Have an N4-ES as well and have been using that one the most recently. I like the DF(CF)/m scales giving a true middle fold point for D/C, higher precision natural log, and continuation beyond LL1. So 5th root of 4,573 being about 5.39 and the 5,000 root of 4,573 jumping from LL1 down to DF/M being approximately 1.001688ish. The higher precision cube root scales are nice as well over using a standard K scale. Haven’t had a need for the hyperbolic scales yet.
Got a hold of a Faber Castell 2/83N as well which has a ton of scales and the manual I found for it had a table in the appendix showing various formula and an efficient scale combination for the result.
@Celt83
Ahh… Glad to hear from you, don’t recall many of my contemporaries using Pickett, most had K&E, Post, etc.
I’m a fan of the DF/CF scales, too, several things they come in handy for. Nice thing about both of them is that the fold point is precisely Pi. If you need the circumference of a circle, set the diameter (say, 2.00) on the D scale and read the circumference (6.28) directly off the DF scale, without moving the slide.
Another slide rule method I still use today is the order of calculation. Say, you need (37 x 4.70) / (3.21 ^ 2). On a calculator, I enter that as 37 x 4.70 / 3.21 / 3.21
Using a slide rule you would have to write down the value 3.21 ^ 2 if not solved in a chain calculation.
Brings back a lot of memories. Also started college without knowing how to use one. They had orientation classes at nights to teach us how they worked.
Bought both a Post and a Pickett Pocket to carry to class. Used for 4 years of BS and 1 year of grad school.
Our student chapter of ASCE bought a $495 scientific calculator in 1972 which we raffled off at a hockey game. Made a lot of money selling $1 raffle tickets. And we all took turns trying it while selling the tickets.
Started work with slide-rule. My dad (also a Civil Engineer) got me a $150 TI calculator for Xmas 1973. It only had square-root and X^2. Still used slide-rule for trig functions.
…and with the tap of a hammer, it makes a pretty good guillotine, too. Still have the old case for my original one… painted flat black with a red heart painted in glossy paint, and an atomic mushroom painted in the heart… that was the kinda kid I was when I first started engineering.
I still have, and can actually find, the first slide rule I ever had. A plastic Pickett model 120, and I have both the sleeve and the instruction booklet for it as well. Got it as a gift I think when I was a sophomore in high school, probably 1962. I also still have a Pickett N3-ES that I used during college and into my first job upon graduation - somewhere along the way it has managed to lose one of the screws holding the piece with the K, A and extended SQRT scales in place. There’s also a 6" Pickett somewhere in the house. Sadly, I’m more than a bit rusty as far as using them is concerned.

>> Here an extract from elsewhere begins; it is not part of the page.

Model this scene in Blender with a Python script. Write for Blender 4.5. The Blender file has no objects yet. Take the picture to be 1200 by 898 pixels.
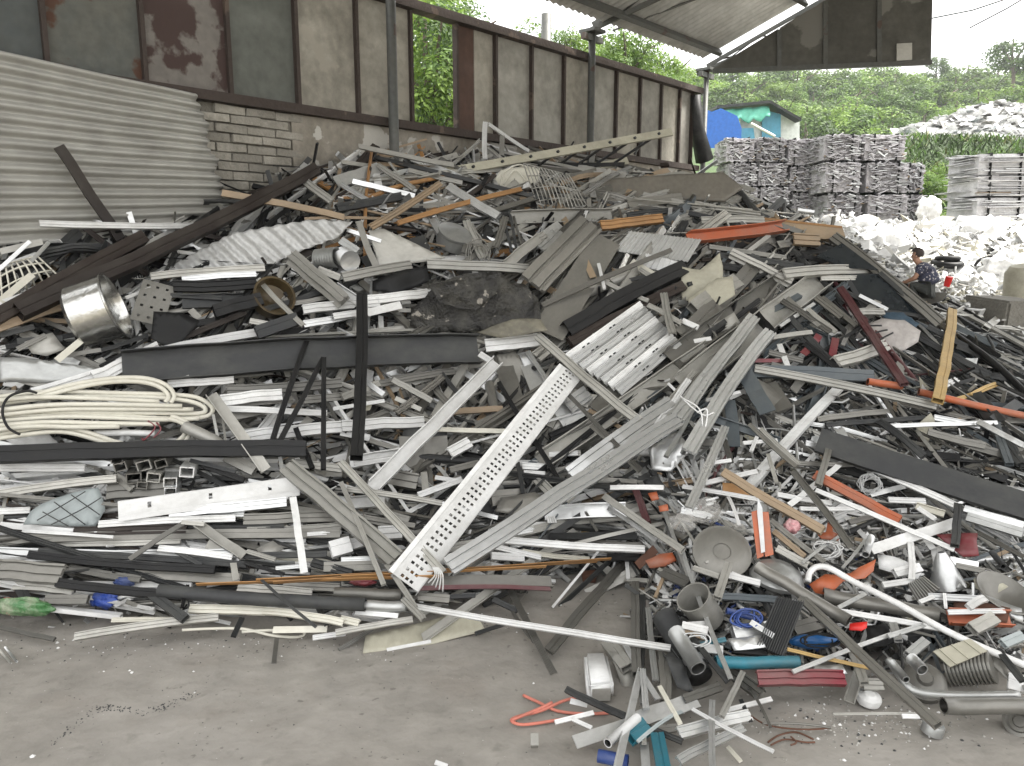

Needing +3 reading glasses to use them at all isn’t helping.
I grew up in the “graphing calculator that can do calculus for you” era. Not being able to afford that model, I had to settle for a regular graphing calculator
Saw my first slide rule in college, when a professor said they keep it in their office as a momento from their dad, an engineer that routinely did calculations at the kitchen table with the thing.
Don’t you just hate it when the batteries run out… and the sliderule dims and turns off… just got my new calculator, a week back… a TI Nspire CXII CAS… does just about everything but talk to me…
@Ron RPN… that’s the reason the HP calculators were so popular… they were fast. They used the ‘stack architecture’ of the processor, just like the Forth programming language designed by Chuck Moore. This allowed observatories to ‘work’ in ‘real’ time for controls.
I’m tutoring a Grade 12 student in Pre-Calculus and the TI is great… I used to like HP, but, their quality started going downhill about 20 years back. I used to have a desktop HP that used a tape drive… and still use my HP 48GX occasionally… but the TI beats it thumbs down… there is no comparison, including the 80MB of RAM.
Should have added that I used to program in Forth before HP came out… 50 years back… there was nothing close to it for speed… way back when processors were slow…
My slide rule didn’t come with RPN, so for all these years I’ve had to do without that un-other logic. It isn’t programable and has no RAM either, but I’ve never had to replace the batteries in all these years.
I have no problem using either… after a few seconds, just like I’ve been using it for years… my preference is the algebraic logic, and I used to like the RPN due to the speed… no longer an issue.